Here are some suggestions to elicit quality feedback:

Submit a complete first draft

You will receive feedback covering all criteria of a math IA only if you submit a complete first draft. If your IA is incomplete or contains mechanical errors, such as mistakes in labels and figures and citation errors, you have no grounds to complain even when the teacher is giving feedback that feels closer to nitpicking and micromanaging. After all, how can your teacher focus on the bigger picture to give you holistic feedback if you haven't given them the full picture to begin with?
When it comes to your IA drafts, treat the first draft deadline as if it is your final deadline. Hold your first draft to the high standards as you would for your final submission to the IB. Trust me, even at this stage, you will be surprised at how many careless mistakes you might have missed and how much room there is for improvement.

Be proactive

Outside of the official feedback, you can casually ask the teacher for quick tips and general guidelines. You should be proactive and schedule short meetings with your teacher to receive sufficient feedback. However, some teachers may be highly strict about upholding the IB policy. Therefore, when you are asking for brief oral feedback, you should ask a specific question, rather than general feedback. For example, you can show them a paragraph or a graph, express your particular area of concern, and ask for directions for improvement. Remember to take notes during oral feedback; you can use voice recording if the teacher consents, but otherwise write down quick notes.
Examples of voice recording apps that have built in features for transcribing speech-to-text and generating summaries.
Otter.ai
Parrot.ai

Refer to the criteria

During the feedback session, you should try to ask for criteria-specific feedback if your teacher tends to be vague. Here are several examples:
With regards to criteria A, what am I lacking and how can I improve?
In criteria C, what would be my current score?
What issues should I resolve foremost if I want to improve from a 3 to 5 in criteria E?

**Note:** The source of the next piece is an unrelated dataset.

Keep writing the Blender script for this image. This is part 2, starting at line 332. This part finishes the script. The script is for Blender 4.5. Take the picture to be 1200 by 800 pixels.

Listen, Understand, Clarify, Act (LUCA)

Nothing’s worse than a student who comes back with the same mistakes unaddressed, even when the teacher specifically asked him to fix them beforehand. To prevent this, you should try to minimize any loss of information by properly documenting all feedback from your teacher.
For oral feedback, use voice recording tools like Otter.ai or Parrot.ai (there are countless free-to-use tools out there). For written feedback, teachers may have their preferred method of providing feedback. Ideally, your teacher should use methods that maintain a traceable version history of documents. This approach ensures transparency — making it easy to track suggested changes and approvals — and accountability, reducing confusion over revisions.
If your teacher allows you to choose how to receive written feedback, share a Google document of your IA and ask your teacher to leave comments or suggestions. When uploading a Microsoft word document to Google Docs, caution is advised as some equations, fonts, symbols, and graphs may be damaged.
You can also use Microsoft Word, as it also feature to track changes and manage revision history. Microsoft Word should be more resistant to text/symbols going missing (as long as everyone’s using recent versions of Microsoft Office).
The most reliable method of file transfer is in PDF format; you can hand over your first draft after converting it to pdf. The teacher can then make comments on PDF using software like Adobe Acrobat or handwrite annotations using an IPad.
If your teacher prefers the old-fashioned way of doing things, printing out your entire IA draft for him to leave comments on isn’t a bad idea either.
After you have received the feedback, you should ensure you comprehend all the feedback clearly and apply it to your IA. If you receive feedback that you cannot understand or agree with, you should not simply neglect it. In such a case, you can kindly ask the teacher to clarify their comments or receive external help from a tutor. Also, if you become lost on how to follow the feedback provided by your teacher, who may refuse to elaborate on further directions due to IB policy, you might need a tutor.